A great thing about retirement is, there is no vacation angst. For many years, my 7-day summer vaca went like this: Three days to decompress, one fantastic day, three days to gear back up.
On multiple occasions, I worked Xmas and Thanksgiving. Now, I don’t. I’m discovering a couple things about retirement:
I don’t do anything I don’t wanna do.
It’s pretty damned sweet.
TUNE O’ THE DAY. . . The l’il ol band from Texas. Always gets me jumpin’. How-how-how.
As it so happens, I'll be seeing Billy Gibbons and other Texas notables tonight at Antone's in Austin. Jimmie Vaughan was supposed to be playing in the annual jam session they call The Jungle Show" (with Sue Foley and Chris "Whipper" Layton) but had to cancel. Who knows who might show up in his place? You just never know.
I made a terrible mistake not bing born rich.
I borrow your old line all the time - My job beats working for a living, but it doesn't beat NOT working for a living.

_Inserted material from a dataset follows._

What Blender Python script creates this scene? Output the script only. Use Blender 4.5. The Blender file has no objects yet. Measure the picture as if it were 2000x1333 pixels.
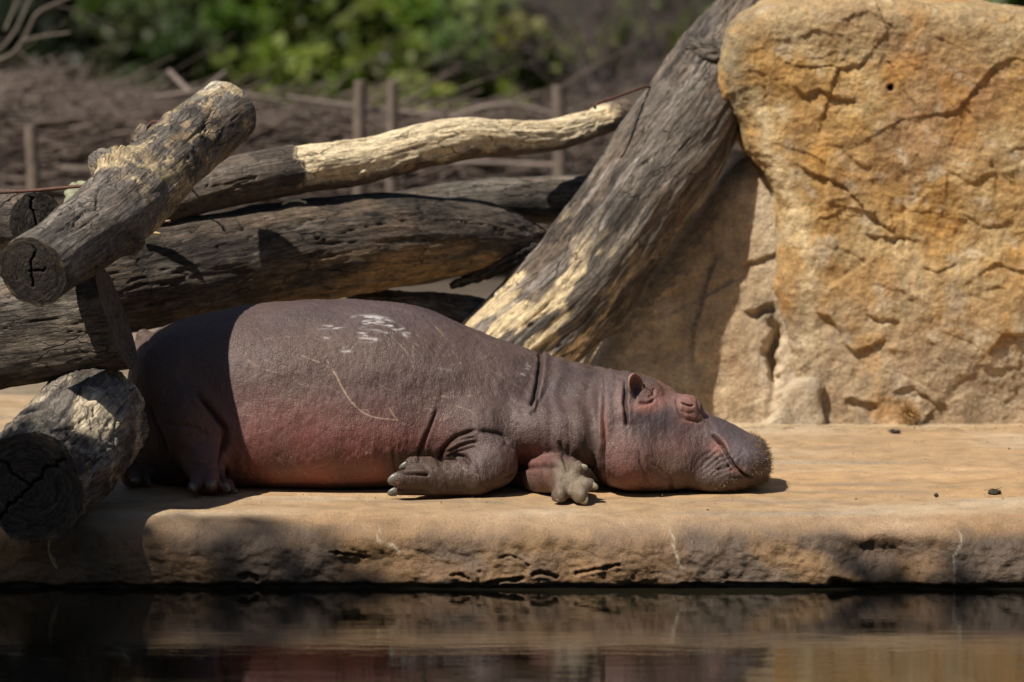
import bpy, math, random
import numpy as np
from mathutils import Vector

random.seed(7)
rng = np.random.default_rng(7)
sc = bpy.context.scene
C = sc.collection
R = math.radians

# ------------------------------------------------------------------ camera
CAM = np.array([0.0, -22.0, 22 * math.tan(R(8.0))])
PITCH = R(6.46)
FPX = 11100.0
cd = bpy.data.cameras.new('camera')
cam = bpy.data.objects.new('camera', cd)
C.objects.link(cam)
cam.location = CAM
cam.rotation_euler = (math.pi / 2 - PITCH, 0, 0)
cd.sensor_width = 36
cd.lens = 36 * FPX / 2000
cd.clip_start = 0.5
cd.clip_end = 800
cd.dof.use_dof = True
cd.dof.focus_distance = 22.05
cd.dof.aperture_fstop = 1.9
sc.camera = cam

# ------------------------------------------------------------------ light
SUN = Vector((-0.52, -0.42, 1.0)).normalized()
elev = math.asin(SUN.z)
w = bpy.data.worlds.new("World")
sc.world = w
w.use_nodes = True
nt = w.node_tree
bg = nt.nodes['Background']
sky = nt.nodes.new('ShaderNodeTexSky')
sky.sky_type = 'NISHITA'
sky.sun_disc = False
sky.sun_elevation = elev
sky.sun_rotation = math.atan2(SUN.x, SUN.y)
nt.links.new(sky.outputs[0], bg.inputs[0])
bg.inputs[1].default_value = 0.05
sl = bpy.data.lights.new('sun', 'SUN')
sl.energy = 5.0
sl.angle = R(0.53)
sl.color = (1.0, 0.93, 0.82)
so = bpy.data.objects.new('sun', sl)
C.objects.link(so)
so.rotation_euler = SUN.to_track_quat('Z', 'Y').to_euler()
so.location = (-6, -5, 12)
sc.view_settings.view_transform = 'Standard'
sc.view_settings.look = 'None'
sc.view_settings.gamma = 1
sc.view_settings.use_curve_mapping = False
sc.view_settings.exposure = 0.3
sc.render.engine = 'CYCLES'
sc.cycles.use_denoising = True
sc.cycles.max_bounces = 5
sc.cycles.diffuse_bounces = 2
sc.cycles.caustics_reflective = False
sc.cycles.caustics_refractive = False


def W(px, py, y):
    """world point at depth y along the direction of a spot measured in the photograph"""
    a = (px - 1000) / FPX
    b = (666.5 - py) / FPX
    c, s = math.cos(PITCH), math.sin(PITCH)
    d = np.array([a, c + b * s, -s + b * c])
    return CAM + d * ((y - CAM[1]) / d[1])


# ------------------------------------------------------------------ noise
_p = rng.permutation(256)
_p = np.concatenate([_p, _p, _p])
_g = rng.normal(size=(256, 3))
_g /= np.linalg.norm(_g, axis=1)[:, None]


def perlin(P):
    P = np.asarray(P, dtype=np.float64)
    I = np.floor(P).astype(np.int64)
    F = P - I
    I &= 255
    U = F * F * F * (F * (F * 6 - 15) + 10)
    out = 0
    for dx in (0, 1):
        wx = U[:, 0] if dx else 1 - U[:, 0]
        for dy in (0, 1):
            wy = U[:, 1] if dy else 1 - U[:, 1]
            for dz in (0, 1):
                wz = U[:, 2] if dz else 1 - U[:, 2]
                h = _p[_p[_p[I[:, 0] + dx] + I[:, 1] + dy] + I[:, 2] + dz]
                g = _g[h]
                out = out + wx * wy * wz * (g[:, 0] * (F[:, 0] - dx) + g[:, 1] * (F[:, 1] - dy) + g[:, 2] * (F[:, 2] - dz))
    return out * 1.6


def fbm(P, sc_=1.0, oct_=4, gain=0.5, off=0.0):
    P = np.asarray(P) * np.asarray(sc_) + off
    a, t = 1.0, 0
    for _ in range(oct_):
        t = t + a * perlin(P)
        P = P * 2.03 + 17.3
        a *= gain
    return t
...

As for gambling, this Johnny Thinwallet works too hard to indulge too often in something rigged against him. My BIL & I have gone out to Vegas a couple times for the NCAA tourney. And it was fun to abuse the buffets, sit in front of a TV bank for 16 hours, watch hoops, smoke cigars and bet $2 a game while the waitress brings comp cocktails. (They don't know those tickets in front of us aren't for big bucks. Or maybe they do and they don't mind somebody gaming them for a change.) But it was instructive. Watching grown man cry over a missed Bucknell FT - when his team won but didn't make the over - was not a path I wanted to go down. I'm happy it's here; criminalizing gambling is silly. There's even an outside chance a few of the tax dollars generated may do some good for our roads or schools or something useful. But I will be an occasional player at best.